MY GIT

Published: March 20, 2026

Description

I have built my own Git server with my own rules!

Launch the challenge instance and note the Git server URL and port.

You'll need git installed locally.

Solution

  1. Step 1Clone the repository
    Clone the custom Git server's repository and enter the directory.
    git clone http://<HOST>:<PORT_FROM_INSTANCE>/repo.git
    cd repo
  2. Step 2List all remote refs
    Use git ls-remote to enumerate every ref the server exposes — including custom namespaces that are hidden from normal clone.
    git ls-remote origin
  3. Step 3Fetch custom namespaces
    The server hides the flag inside non-standard ref namespaces.

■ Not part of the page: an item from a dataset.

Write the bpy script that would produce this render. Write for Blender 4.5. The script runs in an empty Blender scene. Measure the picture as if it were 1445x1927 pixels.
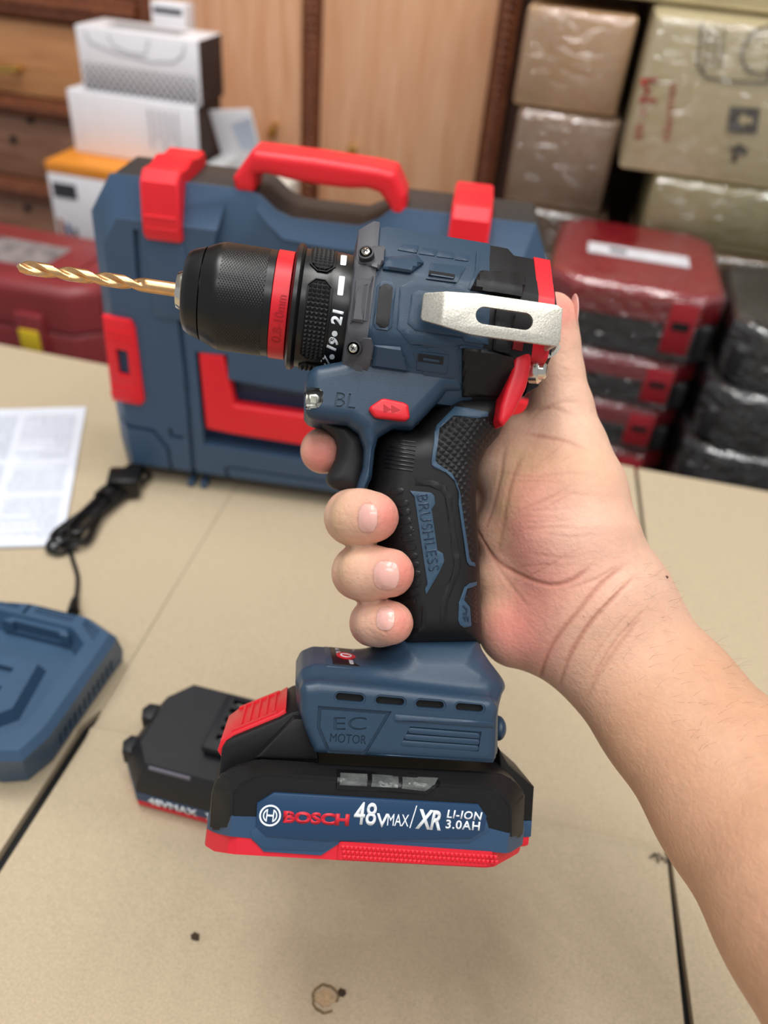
import bpy, bmesh, math, random
import numpy as np
from mathutils import Vector, Matrix
from mathutils.bvhtree import BVHTree
from mathutils.geometry import tessellate_polygon
random.seed(7)
SC = bpy.context.scene
COL = SC.collection
rad = math.radians

# ---------------------------------------------------------------- camera
FPX, CX, CY = 1500.0, 722.5, 963.5          # focal length and centre in pixels of the 1445 x 1927 frame
TABLE_Z = 0.75
CAM = Vector((0, 0, TABLE_Z + 0.42))
def camera_matrix():
    d = Vector((-187, -1873, -1500)).normalized(); u = -d      # world down in camera axes
    f = Vector((0, 0, -1)); h = (f - u * f.dot(u)).normalized(); r = h.cross(u)
    p = rad(10)
    H = Vector((-math.sin(p), math.cos(p), 0)); R = Vector((math.cos(p), math.sin(p), 0)); U = Vector((0, 0, 1))
    A = Matrix((r, h, u)); B = Matrix((R, H, U)).transposed()
    M = (B @ A).to_4x4(); M.translation = CAM
    return M
CM = camera_matrix()
cd = bpy.data.cameras.new('camera'); cam = bpy.data.objects.new('camera', cd); COL.objects.link(cam)
cam.matrix_world = CM
cd.sensor_fit = 'VERTICAL'; cd.sensor_height = 36; cd.sensor_width = 27; cd.lens = 36 * FPX / 1927
cd.clip_start = 0.02
cd.dof.use_dof = True; cd.dof.focus_distance = 0.285; cd.dof.aperture_fstop = 7.0
SC.camera = cam
SC.view_settings.view_transform = 'Standard'; SC.view_settings.look = 'None'
SC.view_settings.gamma = 1; SC.view_settings.exposure = 0.27; SC.view_settings.use_curve_mapping = False

# ---------------------------------------------------------------- world and lights
w = bpy.data.worlds.new('world'); SC.world = w; w.use_nodes = True
w.node_tree.nodes['Background'].inputs[0].default_value = (0.93, 0.96, 1.0, 1)
w.node_tree.nodes['Background'].inputs[1].default_value = 0.38
def area(name, loc, target, sx, sy, power, col=(1, 1, 1)):
    l = bpy.data.lights.new(name, 'AREA'); l.shape = 'RECTANGLE'; l.size = sx; l.size_y = sy; l.energy = power; l.color = col
    o = bpy.data.objects.new(name, l); COL.objects.link(o); o.location = loc
    o.rotation_euler = (Vector(target) - Vector(loc)).to_track_quat('-Z', 'Y').to_euler()
    return o
area('ceiling_panel_light', (-0.5, 0.35, 2.9), (-0.2, 0.5, 0.7), 1.4, 0.5, 17, (1, 0.985, 0.96))
area('ceiling_panel_light', (0.9, 0.1, 2.9), (0.2, 0.5, 0.7), 1.4, 0.5, 13, (1, 0.985, 0.96))
area('ceiling_panel_light', (0.1, -1.0, 2.9), (0.0, 1.4, 0.8), 1.3, 0.5, 15, (0.97, 0.985, 1))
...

Fetch each one explicitly: refs/hidden/*, refs/secret/*, and refs/flag/*.
    git fetch origin 'refs/hidden/*:refs/hidden/*'
    git fetch origin 'refs/secret/*:refs/secret/*'
    git fetch origin 'refs/flag/*:refs/flag/*'
    git for-each-ref --format='%(refname) %(objectname)' | head -40
  4. Step 4Enumerate all branches and tags
    Check every branch and tag for flag content in commit messages, file contents, and diffs.
    git branch -a
    git tag -l
    git log --all --oneline
    git log --all -p | grep -A2 picoCTF
  5. Step 5Check stash, notes, reflog, and dangling objects
    Look in git stash, notes, reflog, and dangling (unreachable) objects for any hidden content.
    git stash list
    git notes list
    git reflog
    git fsck --unreachable 2>&1 | grep blob
    git fsck --lost-found
    ls .git/lost-found/other/
    cat .git/lost-found/other/<hash>
  6. Step 6Inspect .git/config and working directory
    Check the git config for unusual settings and scan all working directory files for the flag.
    cat .git/config
    find . -type f | xargs grep -l picoCTF 2>/dev/null

Flag

picoCTF{g1t_...}

The flag is hidden in a non-standard git ref namespace (refs/hidden/*, refs/secret/*, or refs/flag/*) on the custom Git server. Use git fetch with explicit refspecs and git for-each-ref to enumerate all refs.